Deutschland ist ökonomisch eng mit Aserbaidschan verwoben. Insbesondere die Gaslieferungen spielen dabei vor dem Hintergrund des Ukraine-Kriegs eine entscheidende Rolle. Während Aserbaidschan bereits die Menschen in Arzach durch seine Blockade aushungerte, besuchte Bundeskanzler Scholz den Autokraten Alijew. Vereinbart wurde eine Steigerung der Gasexporte von Baku nach Europa auf 20 Milliarden Kubikmeter bis 2027. „Aserbaidschan ist für Deutschland und die Europäische Union ein Partner von wachsender Bedeutung“, erklärte der deutsche Bundeskanzler.

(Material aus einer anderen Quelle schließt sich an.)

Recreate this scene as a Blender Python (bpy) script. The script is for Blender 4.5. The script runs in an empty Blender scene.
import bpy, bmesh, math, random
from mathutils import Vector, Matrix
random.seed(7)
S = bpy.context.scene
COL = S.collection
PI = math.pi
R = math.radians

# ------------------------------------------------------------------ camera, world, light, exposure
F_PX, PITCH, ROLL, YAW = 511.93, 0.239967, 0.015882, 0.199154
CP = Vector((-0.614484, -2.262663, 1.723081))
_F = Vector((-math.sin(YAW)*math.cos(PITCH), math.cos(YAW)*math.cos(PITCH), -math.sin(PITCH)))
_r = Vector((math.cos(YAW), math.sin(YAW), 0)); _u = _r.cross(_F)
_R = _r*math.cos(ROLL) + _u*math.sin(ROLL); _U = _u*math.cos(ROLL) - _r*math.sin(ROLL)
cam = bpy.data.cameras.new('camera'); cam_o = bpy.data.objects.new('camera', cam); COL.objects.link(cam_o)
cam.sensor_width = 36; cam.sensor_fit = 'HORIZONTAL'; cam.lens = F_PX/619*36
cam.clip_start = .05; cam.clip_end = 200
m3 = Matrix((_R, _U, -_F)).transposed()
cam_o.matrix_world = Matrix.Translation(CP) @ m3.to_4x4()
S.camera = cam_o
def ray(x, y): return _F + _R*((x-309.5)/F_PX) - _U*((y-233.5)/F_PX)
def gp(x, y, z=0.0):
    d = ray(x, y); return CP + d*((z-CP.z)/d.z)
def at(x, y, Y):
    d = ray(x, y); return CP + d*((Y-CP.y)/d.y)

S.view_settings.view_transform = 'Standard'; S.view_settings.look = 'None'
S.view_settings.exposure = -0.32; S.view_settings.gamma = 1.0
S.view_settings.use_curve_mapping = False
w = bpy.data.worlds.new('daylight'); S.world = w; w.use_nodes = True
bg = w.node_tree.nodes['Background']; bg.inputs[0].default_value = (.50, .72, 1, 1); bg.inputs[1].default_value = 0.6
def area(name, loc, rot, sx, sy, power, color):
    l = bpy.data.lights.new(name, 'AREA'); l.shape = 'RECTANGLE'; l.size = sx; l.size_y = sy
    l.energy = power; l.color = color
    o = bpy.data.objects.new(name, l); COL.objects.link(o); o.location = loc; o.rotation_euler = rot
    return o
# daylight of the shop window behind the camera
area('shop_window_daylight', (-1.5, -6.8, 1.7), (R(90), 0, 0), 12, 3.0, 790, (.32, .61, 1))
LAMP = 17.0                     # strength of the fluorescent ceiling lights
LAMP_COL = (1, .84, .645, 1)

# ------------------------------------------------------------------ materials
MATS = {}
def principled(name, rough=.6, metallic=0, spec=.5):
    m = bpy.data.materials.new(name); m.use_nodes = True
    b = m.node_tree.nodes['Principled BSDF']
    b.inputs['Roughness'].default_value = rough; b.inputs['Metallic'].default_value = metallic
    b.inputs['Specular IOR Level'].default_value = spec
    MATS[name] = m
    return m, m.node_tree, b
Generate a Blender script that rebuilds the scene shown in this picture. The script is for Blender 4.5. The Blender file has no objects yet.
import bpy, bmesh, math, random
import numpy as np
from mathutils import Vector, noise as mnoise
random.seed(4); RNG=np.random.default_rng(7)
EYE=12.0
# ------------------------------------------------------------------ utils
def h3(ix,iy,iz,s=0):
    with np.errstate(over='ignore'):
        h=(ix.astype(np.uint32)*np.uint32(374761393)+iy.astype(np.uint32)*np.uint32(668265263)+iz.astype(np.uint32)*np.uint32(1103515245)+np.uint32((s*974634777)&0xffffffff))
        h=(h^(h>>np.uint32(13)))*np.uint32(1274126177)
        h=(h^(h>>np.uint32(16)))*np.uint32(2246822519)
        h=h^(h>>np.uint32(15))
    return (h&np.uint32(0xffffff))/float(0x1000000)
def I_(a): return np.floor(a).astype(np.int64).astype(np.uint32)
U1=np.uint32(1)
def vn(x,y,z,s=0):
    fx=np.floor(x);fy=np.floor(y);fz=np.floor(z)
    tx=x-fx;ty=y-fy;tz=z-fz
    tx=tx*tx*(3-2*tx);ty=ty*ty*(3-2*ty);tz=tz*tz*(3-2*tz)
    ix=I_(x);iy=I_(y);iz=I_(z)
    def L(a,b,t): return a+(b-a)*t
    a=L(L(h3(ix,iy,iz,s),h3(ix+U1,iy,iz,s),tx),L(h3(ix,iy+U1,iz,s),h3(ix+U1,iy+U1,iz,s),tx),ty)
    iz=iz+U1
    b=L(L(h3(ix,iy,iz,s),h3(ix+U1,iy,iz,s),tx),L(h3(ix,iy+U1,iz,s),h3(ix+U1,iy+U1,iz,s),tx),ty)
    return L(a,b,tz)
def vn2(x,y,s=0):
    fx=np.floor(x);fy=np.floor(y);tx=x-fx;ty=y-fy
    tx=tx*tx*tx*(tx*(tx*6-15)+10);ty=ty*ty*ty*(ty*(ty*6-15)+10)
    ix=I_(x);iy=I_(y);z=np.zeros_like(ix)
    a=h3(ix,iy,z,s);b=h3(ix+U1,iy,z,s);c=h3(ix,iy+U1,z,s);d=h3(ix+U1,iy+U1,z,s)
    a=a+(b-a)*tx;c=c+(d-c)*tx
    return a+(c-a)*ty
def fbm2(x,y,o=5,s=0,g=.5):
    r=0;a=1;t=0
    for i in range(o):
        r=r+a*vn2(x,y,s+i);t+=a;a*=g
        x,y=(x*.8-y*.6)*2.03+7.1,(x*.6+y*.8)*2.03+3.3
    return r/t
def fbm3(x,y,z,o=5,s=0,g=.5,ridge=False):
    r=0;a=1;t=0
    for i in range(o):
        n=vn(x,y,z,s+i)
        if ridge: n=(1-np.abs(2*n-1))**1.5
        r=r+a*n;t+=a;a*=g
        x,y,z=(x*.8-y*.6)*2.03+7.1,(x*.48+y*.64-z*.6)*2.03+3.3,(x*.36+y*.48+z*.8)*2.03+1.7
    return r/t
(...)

Türkei ist inoffizielle Kriegspartei

Die Türkei steht hinter den Angriffen. Nicht nur in Worten, sondern auch durch Waffenlieferungen und die Bereitstellung von Drohnen (insbesondere der TB-2-Drohne) unterstützt das türkische Regime Alijew. Auf der UN-Versammlung bekundete Erdoğan seine Unterstützung für „den Schutz der regionalen Integrität Aserbaidschans“ und seine Hoffnung auf „schnelle Ergebnisse“. Bereits die Besetzung von Teilen von Arzach und die Vertreibung der armenischen Bevölkerung im Jahr 2020 hatte Erdoğan als „den größten Sieg der türkischen Außenpolitik im Jahr 2020“ bezeichnet. Sowohl 2020 als auch 2022 wurden Soldaten und Söldner von der Türkei nach Arzach entsandt; Söldner aus den besetzten Gebieten in Syrien und Libyen wurden nach Aserbaidschan verlegt. Es scheint, dass die Achse Ankara-Baku die geopolitische Aufmerksamkeit der Welt auf den Ukraine-Krieg nutzt, um ihre Expansion in der Region voranzutreiben. Der türkische Staat nutzt Aserbaidschan als Stellvertreter für seine panislamische und panturkistische Expansionspolitik und strebt eine strategische Positionierung im Südkaukasus an, um Einfluss bis nach Pakistan und Kaschmir zu erlangen und die Kontrolle über große Gasvorkommen zu erlangen. Diese Einflusssphäre soll bis in die sogenannten „Turkstaaten“ reichen.